Avec notre correspondante à Pékin, Caroline Puel
Il y a en effet une forte part de calcul dans ce rapprochement, mais il faut bien noter qu’il y a des attentes dans les deux sens, des Cubains, comme des Chinois. Au moment de l’effondrement du bloc soviétique en 1991, Cuba s’est retrouvée totalement isolée dans la région, limitée dans son commerce extérieur par l’embargo américain.
La Chine a commencé alors à remplir le vide, mais au début de manière très parcellaire, en fournissant par exemple des bus pour répondre au besoin de transports urbains dans la capitale La Havane et la communauté chinoise, présente depuis plus d’un siècle a commencé à s’étoffer mais dans un contexte général de restrictions sur l’électricité, le carburant et de grande pauvreté.
Les Soviétiques avaient pourtant laissé un très bon tissu industriel et sanitaire ainsi qu’un système éducatif de très haut niveau. On trouvait donc à Cuba des chercheurs de grande qualité, mais désormais payés moins de 30 euros par mois, obligés souvent de devenir guide ou chauffeur de pousse pour survivre. Dans ce contexte, Cuba, dont les installations de défense datent de l’ère soviétique et sont aujourd’hui très obsolètes, aimerait bien que la Chine l’aide à moderniser ses installations.
La Chine de son côté, qui reproche aux États-Unis de la « contenir » en entretenant des relations étroites avec ses voisins comme le Japon, la Corée du Sud, le Vietnam ou la Birmanie, cherche à son tour à tisser un « collier de perles », selon l’expression chinoise en reprenant la position jadis occupée par les Soviétiques.
Intérêt politique
Cuba comme la Chine fait partie des derniers régimes communistes de la planète. Les deux partis communistes au pouvoir coté chinois et coté cubain font d’ailleurs des échanges d’expérience sur leur mode de gouvernance, mais au-delà, Pékin espère que sa proximité avec Cuba contribuera à rassurer les pays d’Amérique du Sud avec lesquels la Chine compte développer ses relations économiques dans les prochaines années.
La Chine entretient déjà des relations privilégiées, mais parfois compliquées avec le Brésil qui fait également partie du groupe des BRICS, les pays émergents. Cuba pourrait donc devenir une véritable porte d’entrée pour la Chine dans la région.
Coopération économique
Le secteur qui va pouvoir bénéficier de cette coopération économique est avant tout - et comme toujours avec la Chine dans ses relations Sud-Sud - les infrastructures.

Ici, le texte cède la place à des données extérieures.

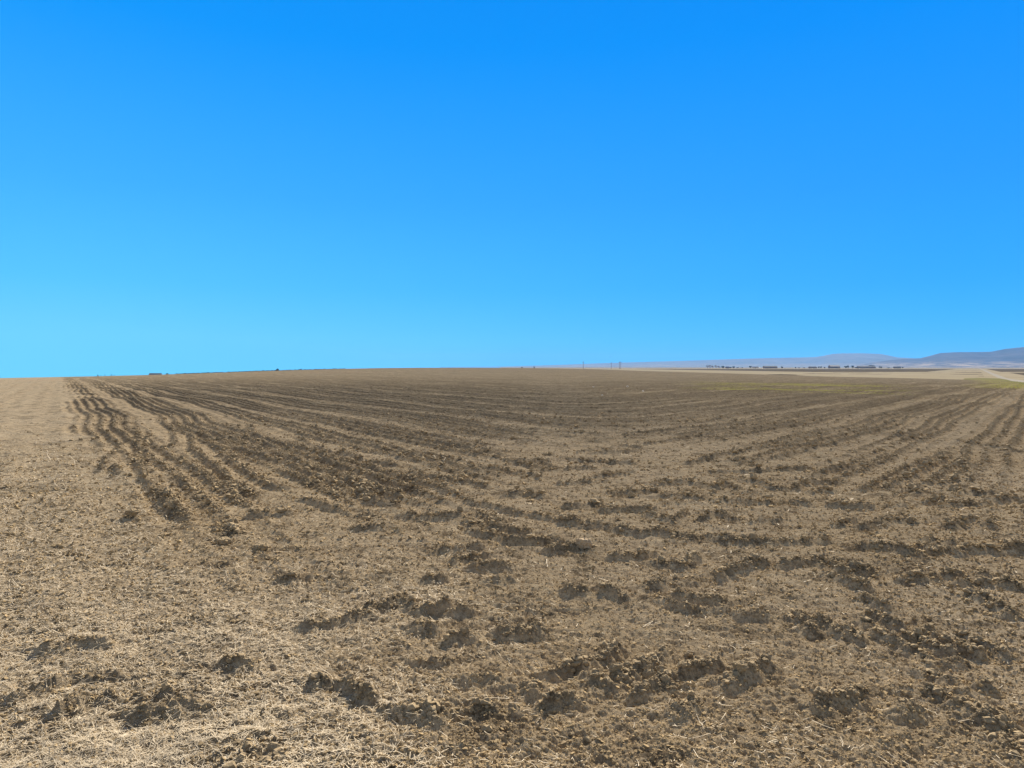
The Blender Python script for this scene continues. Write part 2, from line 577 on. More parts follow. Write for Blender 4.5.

Une compagnie chinoise est par exemple en train de moderniser le grand port de Santiago de Cuba qui sera capable d’ici trois ans d’accueillir les plus grands navires avec une capacité de plus de 550 000 tonnes de marchandises par an. Santiago deviendra ainsi l’un des plus grands ports de containers d’Amérique du Sud, une enclave très privilégiée à proximité des grandes routes maritimes et sans doute une des futures grandes bases commerciales chinoises dans la région.
La Chine devrait également ouvrir prochainement une ligne aérienne directe Pékin-La Havane qui passera au-dessus du Pacifique et devrait être assurée par Air China, dans le but cette fois de développer le tourisme. Plus de 100 millions de touristes chinois sont attendus dans le monde l’an prochain et un grand golf est en train d’être construit par un autre groupe chinois dans la région qui relie La Havane au centre balnéaire de Varadéro. Et beaucoup d’autres coopérations sont en cours, avec des échanges d’expériences dans le domaine agricole, de la santé, des énergies renouvelables ou des biotechnologies.